── Data ──

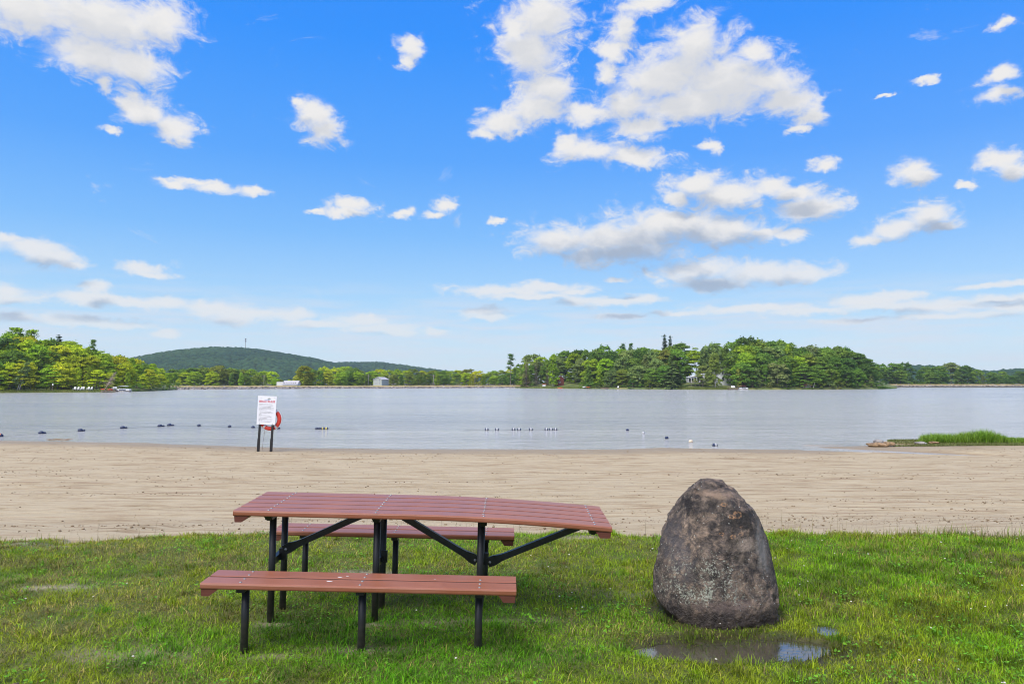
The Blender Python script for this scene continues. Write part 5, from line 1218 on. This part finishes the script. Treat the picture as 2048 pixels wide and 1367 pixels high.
# white sunroom on a raised deck
D = DI(1385)+9; zb = float(gi_(1385, D)); m_ = D/F; e = empty('sunroom', (X(1393, D), D, zb), 'white glazed sunroom with sloping roof on a raised grey deck', 'house')
zd = P(0, 764.5, D).z-zb; zt0 = P(0, 754.5, D).z-zb; zt1 = P(0, 747.5, D).z-zb; a = 14*m_*1.15
mb = MB(); mb.box((1.0, -.6, zd-.12), (34*m_, 3.6, .2)); mb.build('deck', M['rock_grey'], e)
for u in (-14, -6, 2, 10, 18): mb = MB(); mb.box((u*m_, -2.1, zd/2-.4), (.14, .14, zd+.6)); mb.build('deck_post', M['rock_grey'], e)
mb = MB()
for i in range(22): mb.box((-15*m_+i*1.62*m_, -2.3, zd+.22), (.05, .05, .5))
mb.box((2.2*m_, -2.3, zd+.48), (35*m_, .07, .06)); mb.build('railing', M['wood'], e)
mb = MB(); mb.add([(-a, 0, zd), (a, 0, zd), (a, 0, zt1), (-a, 0, zt0), (-a, 3, zd), (a, 3, zd), (a, 3, zt1), (-a, 3, zt0)], [(0, 1, 2, 3), (7, 6, 5, 4), (0, 3, 7, 4), (1, 5, 6, 2), (3, 2, 6, 7)]); mb.build('wall', M['white'], e)
mb = MB(); v = [Vector((-a-.2, -.3, zt0)), Vector((a+.2, -.3, zt1+.02)), Vector((a+.2, 3.2, zt1+.02)), Vector((-a-.2, 3.2, zt0))]; v += [q+Vector((0, 0, .14)) for q in v]; mb.add(v, [(0, 1, 2, 3), (7, 6, 5, 4), (0, 4, 5, 1), (1, 5, 6, 2), (2, 6, 7, 3), (3, 7, 4, 0)]); mb.build('roof', M['white'], e)
for u in (-.82, -.48, -.14, .22, .6):
    h1 = (zt0+(zt1-zt0)*(u+1)/2-zd)*.72; mb = MB(); mb.box((u*a, -.008, zd+h1/2+.12), (.26*a, .02, h1)); w = mb.build('window', M['glass'], e)
D = DI(1447)+11; zb = float(gi_(1447, D))
gable_house('house', 'large white two-storey house half hidden by birches on the headland', 1428, 1468, 753, 737, D, 6, 'white', 'darkroof', [(-.55, 2.0, .5, .8), (-.1, 2.0, .8, 1.1), (.35, 2.0, .5, .8), (-.12, 3.9, .55, .8), (.12, 3.9, .55, .8), (.75, 2.0, .5, .7)], True, R_(4), zb)
D = DI(1120)+7; zb = float(gi_(1120, D)); gable_house('cabin', 'small dark red cabin between the trees on the headland', 1113, 1128, 756, 751, D, 3, 'redwood', 'grayroof', [(-.2, 1.3, .5, .5)], True, R_(12), zb)['category'] = 'cabin'
D = DI(1616)+2; zb = float(gi_(1616, D)); gable_house('hut', 'tiny open hut with a reddish roof at the waterline right of the dock', 1611, 1621, 770, 767, D, 1.2, 'rock_grey', 'redcanvas', [(0, .6, .5, .4)], True, 0, zb)['category'] = 'hut'

# utility poles
first = None
for i, (px, lab) in enumerate(((528, 'wooden utility pole left of the long low house'), (736.5, 'pale utility pole at the left corner of the sage house'), (778, 'utility pole just right of the sage house'), (867, 'utility pole midway between the sage house and the headland'), (950, 'utility pole nearest the headland'))):
    D = 262+.02*px
    if first is None:
        first = empty('utility_pole', (0, 0, 0), lab, 'utility pole', 'utility poles behind the embankment'); mb = MB(); mb.tube((0, 0, -.2), (0, 0, 4.6), .11, .075, 8); mb.build('pole', M['rock_grey'], first, True)
        mb = MB(); mb.box((0, 0, 4.2), (1.1, .1, .1)); mb.build('crossarm', M['wood'], first); o = first
    else: o = copy_tree(first); o['label'] = lab
    o.location = (X(px, D), D, GB)

# ------------------------------------------------------------------ boats, docks, chairs, kayaks
def pontoon(px0, px1, py_w, canopy, label, D):
    L_ = (px1-px0)/F*D; k = L_/6.0; e = empty('pontoon_boat', (X((px0+px1)/2, D), D, ZW), label, 'boat'); e.scale = (k, k, k*1.05)
    for y in (-.9, .9):
        mb = MB(); mb.chain([(-3, y, .12), (-2.9, y, .15), (2.3, y, .15), (3.0, y, .42)], [.1, .30, .30, .05], 10); mb.build('pontoon', M['alu'], e, True)
    mb = MB(); mb.box((0, 0, .5), (5.6, 2.4, .12), bev=.02); mb.build('deck', M['wood'], e)
    for y in (-1.15, 1.15): mb = MB(); mb.box((.1, y, .92), (5.0, .05, .55)); mb.box((.1, y, 1.25), (5.1, .07, .06)); mb.build('side_fence', M['white'], e)
    mb = MB(); mb.box((-.1, -1.18, .92), (2.6, .02, .36)); mb.build('side_panel', M['navyboat'], e)
    mb = MB(); mb.box((1.6, .5, .85), (1.4, 1.0, .5), bev=.06); mb.box((-1.8, 0, .9), (1.0, 2.0, .6), bev=.06); mb.build('seat', M['white'], e)
    mb = MB(); mb.box((.1, -.3, 1.05), (.5, .6, .9), bev=.05); mb.build('console', M['cream'], e)
    if canopy:
        mb = MB()
        for x_, y_ in ((-1.9, -1.1), (1.4, -1.1), (-1.9, 1.1), (1.4, 1.1)): mb.tube((x_*.3, y_, .7), (x_, y_, 2.35), .035, .035, 6)
        mb.build('canopy_frame', M['alu'], e); mb = MB()
        n_ = 8; v = []; 
        for i in range(n_+1):
            u = -1+2*i/n_
            for j in range(5): w_ = -1+j/2; v.append((-.25+u*2.1, w_*1.25, 2.35+.22*(1-u*u)*(1-.5*w_*w_)))
        f = [(i*5+j, i*5+j+1, i*5+6+j, i*5+5+j) for i in range(n_) for j in range(4)]; mb.add(v, f); mb.add([(a, b, c-.06) for a, b, c in v], [q[::-1] for q in f]); mb.build('canopy', M[canopy], e, True)
    mb = MB(); mb.box((-3.1, 0, .75), (.4, .4, .7), bev=.08); mb.build('motor', M['darkroof'], e)
    return e
D = DL(247)-1.0; b = pontoon(234, 262, 783, 'white', 'white pontoon boat moored at the left shore', D); b.rotation_euler = (0, 0, R_(8))
D = DI(1488)-1.0; pontoon(1477, 1496, 779, 'redcanvas', 'pontoon boat with a faded red canopy moored at the right-hand dock', D)
def dock(px0, px1, D, z, label, w=1.6):
    L_ = (px1-px0)/F*D; e = empty('dock', (X((px0+px1)/2, D), D, ZW), label, 'dock'); mb = MB(); n_ = int(L_/.22)
    for i in range(n_): mb.box((-L_/2+(i+.5)*L_/n_, 0, z), (L_/n_-.025, w, .06))
    mb.build('decking', M['wood'], e); mb = MB(); 
    for y in (-w/2+.08, w/2-.08): mb.box((0, y, z-.12), (L_, .08, .16))
    mb.build('beam', M['wood'], e)
    for x_ in np.linspace(-L_/2+.2, L_/2-.2, 4):
        for y in (-w/2, w/2): mb = MB(); mb.tube((x_, y, -.8), (x_, y, z+.25), .05, .05, 8); mb.build('pile', M['wood'], e)
    return e
D = DI(1470)-1.3+1.4; dock(1456, 1481, D, .42, 'wooden dock with white chairs and a rail beside the red-canopied boat')
mb = MB(); m_ = D/F
for i in range(8): mb.tube((X(1457+i*3.2, D), D+.7, ZW+.45), (X(1457+i*3.2, D), D+.7, ZW+1.2), .03, .03, 6)
mb.box((X(1468, D), D+.7, ZW+1.2), (23*m_, .08, .06)); tag(mb.build('railing', M['wood'], None), 'wooden rail along the back of the right-hand dock', 'railing')
D2 = DL(222)-.3; dock(205, 234, D2, .35, 'low grey dock beside the left pontoon boat', 1.2)
def chair_proto():
    e = empty('lawn_chair', (0, 0, 0), None, 'chair')
    mb = MB(); Mx = Matrix.Rotation(R_(14), 3, 'X')
    for i in range(5): mb.box((0, -.28+i*.115, .36-.025*i), (.52, .10, .02))
    mb.build('seat', M['white'], e)
    mb = MB(); Mb = Matrix.Rotation(R_(-24), 3, 'X')
    for i in range(5): mb.box((-.22+i*.11, .34, .62+.0), (.095, .02, .72-.10*abs(i-2)*.5), Mb)
    mb.build('backrest', M['white'], e)
    for s_ in (-1, 1): mb = MB(); mb.box((s_*.32, 0, .55), (.12, .74, .025)); mb.build('armrest', M['white'], e)
    for s_ in (-1, 1):
        for y, h in ((-.30, .54), (.26, .54)): mb = MB(); mb.box((s_*.31, y, h/2), (.03, .09, h)); mb.build('leg', M['white'], e)
    return e
cp = None
CH = [(149.5, 'l', 'white lawn chair, leftmost of the row on the left shore'), (155.5, 'l', 'white lawn chair, second from the left of the shore row'), (161.5, 'l', 'white lawn chair, third from the left of the shore row'), (166, 'l', 'white lawn chair, fourth from the left of the shore row'), (176.5, 'l', 'white lawn chair after the gap in the shore row'), (182, 'l', 'white lawn chair at the right end of the shore row'), (226.5, 'l', 'white chair left of the pontoon boat, nearer the kayaks'), (231, 'l', 'white chair right beside the left pontoon boat'), (1463.5, 'i', 'white chair on the right-hand dock, nearer the grass bank'), (1468, 'i', 'white chair on the right-hand dock, nearer the boat'), (1236, 'i', 'lone pale chair under the headland trees left of the great fir')]
for px, rg, lab in CH:
    D = (DL(px)+1.4) if rg == 'l' else (DI(px)+(.1 if px > 1400 else 1.0)); z = float((gl if rg == 'l' else gi_)(px, D))
    if px > 1400: z = ZW+.45
    o = chair_proto() if cp is None else copy_tree(cp)
    if cp is None: cp = o
    o.location = (X(px, D), D, z+.02); o.rotation_euler = (0, 0, rt.uniform(-.4, .3)); o.scale = (.82,)*3; tag(o, lab, 'chair', 'white lawn chairs')
def kayak(px0, px1, py, D, mat, label, name='kayak', h=.30):
    L_ = (px1-px0)/F*D; n_ = 14; k = 10; V = []
    for i in range(n_+1):
        u = -1+2*i/n_; w = max(.02, (1-abs(u)**2.2))*.34; hh = h*(.45+.55*(1-abs(u)**2)); lift = .10*abs(u)**3
        for j in range(k): a = 2*math.pi*j/k; V.append((u*L_/2, w*math.cos(a), lift+hh/2+hh/2*math.sin(a)))
    Fq = [(i*k+j, i*k+(j+1) % k, (i+1)*k+(j+1) % k, (i+1)*k+j) for i in range(n_) for j in range(k)]+[tuple(range(k)), tuple(n_*k+j for j in range(k-1, -1, -1))]
    z = P(0, py, D).z; e = empty(name, (X((px0+px1)/2, D), D, z), label, 'boat' if name != 'kayak' else 'kayak')
    meshobj('hull', V, Fq, M[mat], e, True); mb = MB(); mb.lathe([(.17, 0), (.20, .02), (.22, .05)], c=(0, 0, h-.01), n=14); mb.build('cockpit_rim', M['darkroof'], e); return e
D = DL(210)+1.5
kayak(201, 213, 779.5, D, 'red', 'red kayak left of the leaning dead tree, on the left shore'); kayak(215, 227, 779.8, D, 'red', 'red kayak between the dead tree and the pontoon boat')
D = DI(1122)+.6
kayak(1115, 1126, 776, D, 'orange', 'small orange kayak at the waterline below the red cabin'); kayak(1127, 1138, 776, D, 'white', 'white rowing boat beside the small orange kayak', 'rowing_boat', .42)
kayak(1165, 1174, 774.5, DI(1170)+1, 'white', 'white boat on the bank left of the second orange kayak', 'rowing_boat', .4); kayak(1172, 1182, 775, DI(1176)+1, 'orange', 'orange kayak on the bank right of the bright green bush')
kayak(1200, 1219, 777, DI(1210)+.2, 'brownwood', 'long rust-brown boat at the waterline, middle of the headland', 'rowing_boat', .42)
# white bench table with a red top on the lawn
D = DI(1088)+3; p = P(1088, 773.5, D); e = empty('lawn_table', (p.x, D, float(gi_(1088, D))), 'small white stand with a red top on the lawn below the dead firs', 'table'); mb = MB(); mb.box((0, 0, .42), (1.1, .6, .84), bev=.02); mb.build('base', M['white'], e); mb = MB(); mb.box((0, 0, .90), (1.5, .8, .12), bev=.02); mb.build('top', M['red'], e)
# brown fence behind the chairs
D = DL(140)+5; e = empty('fence', (X(112, D), D, float(gl(140, D))), 'brown stockade fence behind the white chairs on the left shore', 'fence'); L_ = X(160, D)-X(112, D); rnd = random.Random(3); mb = MB(); n_ = 44
for i in range(n_): mb.box(((i+.5)*L_/n_, 0, .55), (L_/n_-.02, .03, 1.05+rnd.uniform(-.06, .06)))
mb.build('boards', M['brownwood'], e)
for i in range(6): mb = MB(); mb.box((i*L_/5, .05, .6), (.1, .08, 1.3)); mb.build('post', M['wood'], e)
# small white notice at the edge of the left wood
D = DL(106)+1.2; e = empty('notice', (X(106, D), D, float(gl(106, D))), 'small white notice on a post under the trees above the left shore', 'sign'); mb = MB(); mb.tube((0, 0, -.1), (0, 0, 1.25), .04, .04, 6); mb.build('post', M['wood'], e); mb = MB(); mb.box((0, -.05, 1.35), (.3, .03, .38), bev=.005); mb.build('board', M['white'], e)
# table shelter behind the kayaks
D = DL(213)+3.5; z = float(gl(213, D)); e = empty('shelter', (X(213, D), D, z), 'low open shelter roof behind the red kayaks on the left shore', 'shelter'); mb = MB(); mb.box((0, 0, 1.55), (2.3, 1.4, .07)); mb.build('roof', M['wood'], e)
for x_ in (-1.05, 1.05):
    for y in (-.6, .6): mb = MB(); mb.tube((x_, y, -.1), (x_, y, 1.52), .04, .04, 6); mb.build('post', M['wood'], e)

# ------------------------------------------------------------------ air
hz = MB(); hz.box((0, 700, 40.4), (3200, 2600, 89.2)); 
t = NT('haze_air'); pv = t.n('ShaderNodeVolumePrincipled', {'Color': (.80, .89, .97, 1), 'Density': .00013, 'Anisotropy': .2}); t.t.links.new(pv.outputs[0], t.out.inputs['Volume'])
USE_HAZE = True
if USE_HAZE: tag(hz.build('haze', t.m, None), 'thin bluish air over the whole lake and hills', 'haze', kind='stuff')
# names: repeats take Blender's own suffix
bpy.context.view_layer.update()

───

**What this task involves:** Using the listing above, show every line that includes the string "Blender".

**Completed exercise:**
The Blender Python script for this scene continues. Write part 5, from line 1218 on. This part finishes the script. Treat the picture as 2048 pixels wide and 1367 pixels high.
# names: repeats take Blender's own suffix